Multilateral Debt: A Growing Crisis

What is Multilateral Debt?

Multilateral debt is the debt owed by developing countries to the World Bank and International Monetary Fund (IMF), known as the Bretton Woods Institutions (BWIs). In the last decade these institutions have become the major creditors of the developing world.

Why is it a Problem?

The most severely indebted countries of the developing world are trapped on a debt treadmill forced to take new loans to pay old ones or risk default and potential economic collapse. Sub-Saharan African countries, for example, paid more in debt between 1990 and 1993 than they spent on health care and education. Still they watched their debt load double. As Southern governments reel under financial pressure to generate foreign currency to pay the rising debt, poverty and environmental devastation increase. This situation is becoming increasingly unsustainable, economically, socially, and environmentally.

How Much is Owed?

Between 1980-1994, the total developing country multilateral debt rose from US$61.6 billion in 1980 to US$313 billion in 1994.

How Did Multilateral Debt Grow?

This dramatic increase came as a result of a series of lending packages imposed by the IMF on debtor countries to ensure that commercial bank debt was serviced. A significant amount of new IMF and World Bank funds was used to repay outstanding interest on debts owed to commercial banks. For example, from 1983 to 1989, US$32.7 billion in loans from multilateral sources went to service commercial bank debt, representing 17 per cent of total debt service over the period.

The various rescheduling plans of the 1980s, have resulted in a situation in which the IMF and the International Bank for Reconstruction and Development (IBRD-the non-concessional wing of the World Bank) are receiving far more in debt servicing from the poorest countries than they are lending. As the graph indicates, the multilateral debt problem affects the poorest countries with high debts most severely. Debt servicing obligations to multilateral institutions ros from less than $8.5 billion in 1982 to almost $40 billion in 1994, an almost five-fold increase. In most cases, debt service to multilateral banks takes precedence over all other debt service requirements.

How Have the Bretton Woods Institutions Responded to the Problem?

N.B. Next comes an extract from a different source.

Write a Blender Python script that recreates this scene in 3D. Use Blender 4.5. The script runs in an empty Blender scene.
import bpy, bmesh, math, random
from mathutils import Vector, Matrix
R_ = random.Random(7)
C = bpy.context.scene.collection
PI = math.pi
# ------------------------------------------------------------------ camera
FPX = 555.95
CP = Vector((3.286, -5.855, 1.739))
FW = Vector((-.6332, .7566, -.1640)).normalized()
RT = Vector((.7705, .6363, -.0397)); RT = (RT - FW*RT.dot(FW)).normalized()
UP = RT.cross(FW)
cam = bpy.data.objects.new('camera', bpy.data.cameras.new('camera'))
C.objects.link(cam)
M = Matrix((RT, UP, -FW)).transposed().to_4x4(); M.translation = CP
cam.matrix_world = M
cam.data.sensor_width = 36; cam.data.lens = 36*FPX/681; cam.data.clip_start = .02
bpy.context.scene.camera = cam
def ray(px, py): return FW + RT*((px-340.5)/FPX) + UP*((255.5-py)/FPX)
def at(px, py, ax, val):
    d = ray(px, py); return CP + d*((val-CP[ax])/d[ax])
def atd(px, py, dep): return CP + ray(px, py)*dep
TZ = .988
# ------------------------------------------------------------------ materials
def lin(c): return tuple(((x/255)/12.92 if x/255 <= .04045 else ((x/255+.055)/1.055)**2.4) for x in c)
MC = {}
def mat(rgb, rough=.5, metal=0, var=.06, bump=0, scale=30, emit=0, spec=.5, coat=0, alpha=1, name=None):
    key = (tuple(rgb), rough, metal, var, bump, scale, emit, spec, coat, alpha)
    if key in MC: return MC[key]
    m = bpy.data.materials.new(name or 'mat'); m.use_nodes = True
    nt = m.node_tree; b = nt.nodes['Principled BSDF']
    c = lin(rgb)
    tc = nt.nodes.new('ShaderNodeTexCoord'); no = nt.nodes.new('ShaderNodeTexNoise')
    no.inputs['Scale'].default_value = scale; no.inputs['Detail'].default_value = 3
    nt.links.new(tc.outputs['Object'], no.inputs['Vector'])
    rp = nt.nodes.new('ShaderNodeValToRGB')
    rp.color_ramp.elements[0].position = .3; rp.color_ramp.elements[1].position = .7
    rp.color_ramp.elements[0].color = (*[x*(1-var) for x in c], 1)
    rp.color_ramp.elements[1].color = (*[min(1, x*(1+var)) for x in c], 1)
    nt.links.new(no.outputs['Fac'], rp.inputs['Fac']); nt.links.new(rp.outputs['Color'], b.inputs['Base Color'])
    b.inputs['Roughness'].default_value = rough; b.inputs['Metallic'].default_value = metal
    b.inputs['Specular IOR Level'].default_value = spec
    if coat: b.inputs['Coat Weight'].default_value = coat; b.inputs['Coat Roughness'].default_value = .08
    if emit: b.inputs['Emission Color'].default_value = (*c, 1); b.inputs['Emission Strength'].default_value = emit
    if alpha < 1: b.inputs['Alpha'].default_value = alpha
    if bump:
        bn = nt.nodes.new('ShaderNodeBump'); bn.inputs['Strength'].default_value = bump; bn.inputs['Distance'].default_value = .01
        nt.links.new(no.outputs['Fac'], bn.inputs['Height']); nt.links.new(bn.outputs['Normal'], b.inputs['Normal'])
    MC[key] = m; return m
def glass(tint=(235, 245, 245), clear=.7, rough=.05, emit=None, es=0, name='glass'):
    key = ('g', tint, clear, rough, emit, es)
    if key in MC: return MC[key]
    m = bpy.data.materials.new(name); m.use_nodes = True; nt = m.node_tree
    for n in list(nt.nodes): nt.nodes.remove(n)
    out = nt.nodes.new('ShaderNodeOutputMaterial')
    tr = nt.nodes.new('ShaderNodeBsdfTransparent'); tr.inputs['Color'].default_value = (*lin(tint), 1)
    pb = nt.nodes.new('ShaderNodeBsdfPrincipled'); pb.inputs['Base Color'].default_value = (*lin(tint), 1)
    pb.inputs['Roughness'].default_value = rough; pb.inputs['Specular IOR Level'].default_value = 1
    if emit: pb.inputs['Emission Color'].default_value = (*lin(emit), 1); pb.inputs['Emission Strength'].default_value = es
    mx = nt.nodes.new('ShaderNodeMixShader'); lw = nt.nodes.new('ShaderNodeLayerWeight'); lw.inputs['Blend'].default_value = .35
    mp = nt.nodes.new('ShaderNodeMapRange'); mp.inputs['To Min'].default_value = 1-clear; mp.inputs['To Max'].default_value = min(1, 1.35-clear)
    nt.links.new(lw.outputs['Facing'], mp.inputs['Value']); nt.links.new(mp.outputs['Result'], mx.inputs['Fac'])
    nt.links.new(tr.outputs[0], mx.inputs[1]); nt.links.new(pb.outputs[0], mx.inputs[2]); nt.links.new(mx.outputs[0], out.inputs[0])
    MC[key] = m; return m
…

The Bretton Woods institutions have compelled developing countries to re-organize their economies around the priority of regularly servicing their multilateral debt. These programmes, known as "structural adjustment programmes" or SAPs are designed to increase foreign investment, boost foreign exchange earnings and reduce government deficits (see brief on "Structural Adjustment").

The World Bank's International Development Association (IDA), which is the arm of the Bank set up to provide concessional loans and grants to the poorest countries, now provides a significant amount of these funds for "structural adjustment support" programmes. The World Bank also provides debt relief through a fund known as the International Development Association's Debt Reduction Facility and the so-called "Fifth Dimension" Fund. The IMF created an Enhanced Structural Adjustment Facility (ESAF) which channels aid dollars from donor countries to the poorest countries on more concessional terms.

However, there is growing concern that most foreign aid to indebted low-income countries simply goes straight back into the coffers of the World Bank and IMF, because this aid is being used to service outstanding World Bank/IMF debt.

How Can the Problem be Solved in the Short-Term?

In spite of international attempts to restructure debt repayment plans, the extent of the debt trap for the most indebted countries means that only debt reduction or outright cancellation will offer any hope of economic, social and environmental recovery.

What is the Role for Canada?

Canada has provided some moral leadership in providing debt relief by cancelling bilateral debts to sub-Saharan Africa and a number of Caribbean countries, as well as offering debt-swapping conversions for Latin American debt. However, Canada has been unwilling to call for significant measures to deal with the problem of multilateral debt.

The Canadian and other G-7 governments should call on IMF and World Bank to cancel or reduce debts owed by severely indebted counries.

A series of concrete proposals have been advocated by non-governmental organizations(NGOs) and international debt experts as follows:

Are These Measures Enough?

The debt crisis must be viewed as an integral feature of a development model based on over-consumption by the few and increasing disparities between rich and poor. Incorporating concerns regarding debt into the larger context of more just global economic and social policies and ecological sustainability poses one of the greatest challenges over the coming years.

Therefore, while steps to cancel multilateral debt are critical, a resolution of the Third World debt crisis must be accompanied by the fundamental reform of the international financial system which precipitated the crisis in the first place (see brief on "Reforming the Bretton Woods Institutions").

What are the alternatives models for the future?

Alternative microeconomic finance and banking strategies are being developed at the local level. Small-scale alternative strategies receiving increasing attention include community-based credit schemes which operate outside the traditional banking structure and which do not result in borrowers falling into the debt trap. In particular, these schemes have been successful in targeting the rural and urban poor, especially women, who often have no access to traditional sources of credit.

If our loans and aid are truly meant to help the poor, then providing the poor with access to credit is one concrete and proven measure to achieve this goal.